Il ne faut pas imaginer des rangées d’arbres, morts de soif, sur les collines andalouses. Quand ils manquent d’eau, les oliviers, résistants, solides, ne succombent pas, dans les champs qui bordent le village de Cuevas del Becerro, au nord-ouest de Malaga. Mais ils ne produisent presque plus de fruits. "L'olivier fait un peu comme ce que les autres plantes font avec la sécheresse", explique Juan Antonio Garcia, cultivateur, au milieu de sa propriété. "L’olivier arrête de se végétaliser, de créer de nouvelles feuilles.
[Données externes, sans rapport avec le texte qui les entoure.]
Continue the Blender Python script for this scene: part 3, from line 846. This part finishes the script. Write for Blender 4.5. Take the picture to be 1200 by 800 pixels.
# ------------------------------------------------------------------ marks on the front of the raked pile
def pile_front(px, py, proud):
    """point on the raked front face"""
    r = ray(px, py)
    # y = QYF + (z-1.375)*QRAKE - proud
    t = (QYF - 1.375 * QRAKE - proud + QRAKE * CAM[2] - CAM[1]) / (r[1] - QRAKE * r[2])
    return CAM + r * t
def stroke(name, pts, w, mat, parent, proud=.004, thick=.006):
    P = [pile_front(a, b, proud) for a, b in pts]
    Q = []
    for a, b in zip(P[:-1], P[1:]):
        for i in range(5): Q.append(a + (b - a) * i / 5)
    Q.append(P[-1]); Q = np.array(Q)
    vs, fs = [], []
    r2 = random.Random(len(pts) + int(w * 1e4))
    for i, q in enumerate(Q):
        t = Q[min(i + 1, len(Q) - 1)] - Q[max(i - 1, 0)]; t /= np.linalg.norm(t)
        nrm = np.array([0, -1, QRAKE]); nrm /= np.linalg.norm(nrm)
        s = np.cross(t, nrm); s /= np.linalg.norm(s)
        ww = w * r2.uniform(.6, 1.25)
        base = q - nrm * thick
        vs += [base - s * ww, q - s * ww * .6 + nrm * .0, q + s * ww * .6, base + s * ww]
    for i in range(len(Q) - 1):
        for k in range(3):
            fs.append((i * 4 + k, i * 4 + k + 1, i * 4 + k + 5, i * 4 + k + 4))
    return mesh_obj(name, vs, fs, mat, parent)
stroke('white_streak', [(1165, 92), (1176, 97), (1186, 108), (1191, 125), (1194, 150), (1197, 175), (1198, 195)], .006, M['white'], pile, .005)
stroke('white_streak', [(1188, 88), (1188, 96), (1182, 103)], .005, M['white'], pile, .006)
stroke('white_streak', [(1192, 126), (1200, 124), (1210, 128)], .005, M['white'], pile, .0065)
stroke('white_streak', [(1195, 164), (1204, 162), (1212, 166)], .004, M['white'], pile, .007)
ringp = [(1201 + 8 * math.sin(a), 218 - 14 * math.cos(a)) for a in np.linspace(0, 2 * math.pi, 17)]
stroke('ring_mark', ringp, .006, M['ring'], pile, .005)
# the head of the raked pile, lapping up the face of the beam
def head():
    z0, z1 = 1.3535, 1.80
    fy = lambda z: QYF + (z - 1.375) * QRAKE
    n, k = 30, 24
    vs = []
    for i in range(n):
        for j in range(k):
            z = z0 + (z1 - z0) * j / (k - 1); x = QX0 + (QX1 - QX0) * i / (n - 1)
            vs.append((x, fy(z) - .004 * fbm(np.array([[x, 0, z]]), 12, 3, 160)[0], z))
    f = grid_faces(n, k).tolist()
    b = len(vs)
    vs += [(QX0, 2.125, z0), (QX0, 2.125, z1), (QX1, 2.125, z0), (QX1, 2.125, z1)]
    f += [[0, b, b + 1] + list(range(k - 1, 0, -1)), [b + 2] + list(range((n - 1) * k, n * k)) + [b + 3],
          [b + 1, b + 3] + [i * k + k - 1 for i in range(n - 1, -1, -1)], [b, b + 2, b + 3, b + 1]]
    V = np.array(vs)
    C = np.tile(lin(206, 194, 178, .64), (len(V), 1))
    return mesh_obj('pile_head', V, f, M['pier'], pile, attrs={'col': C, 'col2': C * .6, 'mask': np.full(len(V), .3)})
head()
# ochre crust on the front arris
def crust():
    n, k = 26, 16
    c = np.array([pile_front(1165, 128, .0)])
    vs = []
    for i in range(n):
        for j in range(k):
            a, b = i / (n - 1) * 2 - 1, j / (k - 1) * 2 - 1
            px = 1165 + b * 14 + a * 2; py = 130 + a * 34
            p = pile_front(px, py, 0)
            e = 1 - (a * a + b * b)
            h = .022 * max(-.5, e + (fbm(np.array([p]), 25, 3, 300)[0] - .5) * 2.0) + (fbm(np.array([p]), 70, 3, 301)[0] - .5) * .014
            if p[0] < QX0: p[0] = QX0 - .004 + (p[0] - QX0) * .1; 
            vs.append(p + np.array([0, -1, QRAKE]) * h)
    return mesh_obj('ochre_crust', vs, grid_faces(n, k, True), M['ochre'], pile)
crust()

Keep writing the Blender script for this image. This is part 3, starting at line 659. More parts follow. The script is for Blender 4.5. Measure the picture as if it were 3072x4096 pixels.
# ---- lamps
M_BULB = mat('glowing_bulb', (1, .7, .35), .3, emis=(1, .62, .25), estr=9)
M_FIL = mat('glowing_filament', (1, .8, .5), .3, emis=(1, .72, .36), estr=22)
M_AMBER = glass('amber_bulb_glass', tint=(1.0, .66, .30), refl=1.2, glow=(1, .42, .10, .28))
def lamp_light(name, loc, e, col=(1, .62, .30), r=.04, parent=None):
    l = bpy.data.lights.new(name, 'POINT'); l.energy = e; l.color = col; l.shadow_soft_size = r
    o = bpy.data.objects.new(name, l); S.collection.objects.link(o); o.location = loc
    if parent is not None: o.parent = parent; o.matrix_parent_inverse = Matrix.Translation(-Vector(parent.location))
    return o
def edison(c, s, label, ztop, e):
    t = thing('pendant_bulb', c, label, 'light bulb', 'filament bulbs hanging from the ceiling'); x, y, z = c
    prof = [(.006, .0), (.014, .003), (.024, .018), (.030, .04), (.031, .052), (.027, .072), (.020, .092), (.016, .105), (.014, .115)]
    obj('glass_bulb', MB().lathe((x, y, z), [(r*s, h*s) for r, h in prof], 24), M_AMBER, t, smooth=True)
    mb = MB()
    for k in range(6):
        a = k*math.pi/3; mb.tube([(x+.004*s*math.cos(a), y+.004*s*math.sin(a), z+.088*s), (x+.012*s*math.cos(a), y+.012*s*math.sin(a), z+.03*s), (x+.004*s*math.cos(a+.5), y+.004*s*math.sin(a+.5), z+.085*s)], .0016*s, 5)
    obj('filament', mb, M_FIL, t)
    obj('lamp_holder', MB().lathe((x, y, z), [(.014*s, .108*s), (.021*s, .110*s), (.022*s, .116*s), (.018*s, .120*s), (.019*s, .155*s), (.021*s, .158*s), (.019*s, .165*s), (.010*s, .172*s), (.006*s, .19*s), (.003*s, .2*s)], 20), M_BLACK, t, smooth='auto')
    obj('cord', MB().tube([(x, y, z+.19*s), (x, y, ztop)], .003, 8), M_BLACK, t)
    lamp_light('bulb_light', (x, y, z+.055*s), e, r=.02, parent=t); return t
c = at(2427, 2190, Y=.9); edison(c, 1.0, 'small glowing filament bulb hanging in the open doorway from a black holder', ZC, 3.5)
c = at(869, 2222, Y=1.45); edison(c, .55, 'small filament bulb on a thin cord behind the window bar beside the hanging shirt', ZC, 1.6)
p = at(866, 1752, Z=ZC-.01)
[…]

Il paralyse toute son activité pour consommer moins d’eau. Vous voyez ? Il s’enlaidit et ses feuilles sèchent." Les olives qui ont poussé malgré tout, souvent grâce à un arrosage artificiel, sont souvent petites et ridées.

Des olives ridées à cause de la sécheresse. (JULIE PIETRI / RADIO FRANCE)


"La conséquence, c’est que, par exemple, dans ma commune, les pertes vont dépasser 80%, ce qui n’était jamais arrivé avant. Et en Andalousie, on prévoit 50% de pertes"
. Cet homme, qui aimerait que ses enfants et ses petits-enfants travaillent encore l’olive après lui, sait que l’avenir s’annonce difficile.

"Ce qui nous arrive, ce n’est pas un manque de chance. Nous sommes déjà plongés dans le changement climatique"

Juan Antonio Garcia, cultivateur d'olives en Andalousie

à franceinfo

Le cultivateur andalou Juan Antonio Garcia devant ses oliviers, à Cuevas del Becerro, au nord-ouest de Malaga, en Espagne. (JULIE PIETRI / RADIO FRANCE)

Ces bouleversements et la vitesse à laquelle ils se produisent, c’est le sujet d’études d’Enrique Salvo Tierra. Ce chercheur à l’Université de Malaga dirige une toute nouvelle unité, sur le changement climatique : "Ce qui nous préoccupe le plus, ce sont d'abord les températures maximales pendant les mois d'été, qui cette année ont battu tous les records. Ensuite, les nuits, chaudes, avec des températures qui ne descendent pas en dessous de 25°C. Ça provoque un stress pour les organismes vivants, non seulement pour l'Homo sapiens, mais aussi pour les plantes et les autres animaux". Selon plusieurs études scientifiques, la production d'olives dans le sud de l’Espagne pourrait chuter de 30% d’ici 2100.

La pistache appelée à la rescousse

Depuis plus d’un siècle, pour faire face à l’irrégularité des pluies et pour développer l’agriculture, l’Espagne a investi massivement dans un système de réservoirs d’eau. Ils sont régulièrement à des niveaux très bas, voire complètement à sec en Andalousie. Ils ne sont plus LA solution, explique Luis Babiano, le gérant de l’association espagnole des opérateurs publics d’eau et d’assainissement. "L'Espagne est le troisième pays au monde pour le nombre de réservoirs par habitant. L'économie de l'eau en Espagne est vraiment très mature. Qu'est-ce que ça veut dire ? Qu'il ne sera pas vraiment possible de construire davantage de réservoirs."

"Les solutions ne vont pas toujours de pair avec la création d'une offre plus importante, mais plutôt avec une utilisation durable des espaces économiques, sociaux et environnementaux."

Luis Babiano, gérant de l'association espagnole des opérateurs d'eau

à franceinfo

Certains agriculteurs commencent donc à se diversifier et à planter des cultures peu gourmandes en eau, comme la pistache. "Si vous avez le temps, venez voir ces cultures de pistaches", lance Juan Antonio Garcia.

Un pistachier andalou. (JULIE PIETRI / RADIO FRANCE)

À l’écart de ses champs d’oliviers poussent de jeunes pistachiers, pas encore très touffus, de plus de deux mètres de haut. "C’est une plante qui a de l’avenir", estime le cultivateur. "Elle est très rustique et n’a pas besoin d’être arrosée."

"Le problème, c’est que l'arbre doit avoir au moins huit à dix ans pour donner une récolte, deux fois plus que l’olivier. C'est donc une culture qui demande beaucoup de patience, une culture pour les jeunes. Pour mon neveu qui a moins de 30 ans, ce sera rentable."

Juan Antonio Garcia, cultivateur d'olives en Andalousie

à franceinfo

L'Espagne mise donc aujourd'hui sur la pistache, dont la surface agricole a été multipliée par dix en moins de dix ans.